3. The device as claimed in claim 2, wherein the Buck Regulator comprises of a Power Control IC and a Buck MOSFET wherein the outputs from the PFC IC and the Power Control IC are connected to the input ends of the Buck MOSFET, the output from the Buck MOSFET being fed to the Full Bridge Circuit and the Power Control IC as feedback input, the output from the DAC being fed as another input to the Power Control IC which being configured to generate a control signal based on the said inputs thereto, the control signal being fed to the Buck MOSFET, wherein the Buck MOSFET being configured to regulate the input DC supply being fed thereto based on the control signal from the Power Control IC and output thereof to the Full Bridge circuit.
4. The automatic control device as claimed in claim 1, wherein the processor based controller is a microcontroller.
5. The automatic control device as claimed in claim 1, wherein the processor based controller comprises an internal timer.
6. The automatic control device as claimed in claim 1, wherein the timer is provided externally to the controller and interfaced therewith.

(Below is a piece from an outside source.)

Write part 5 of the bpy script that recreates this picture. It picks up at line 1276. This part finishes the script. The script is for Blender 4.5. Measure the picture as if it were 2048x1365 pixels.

7. The automatic control device as claimed in claim 1, wherein the sunlight detecting sensor is a LDR sensor or an Infrared sensor or a combination of such sensors.
8. The automatic control device as claimed in claim 1, wherein the controller is pre-programmed to generate a digital pulse of a pre-determined pulse width for switching ON the power supply to the HID Lamp, if OFF, in the event of no sunlight being detected by the sunlight detecting sensor.

9. The automatic control device as claimed in claim 1, wherein the controller is pre-programmed to generate a digital pulse of a pre-determined pulse width for varying the power supply to the HID Lamp at pre-determined times.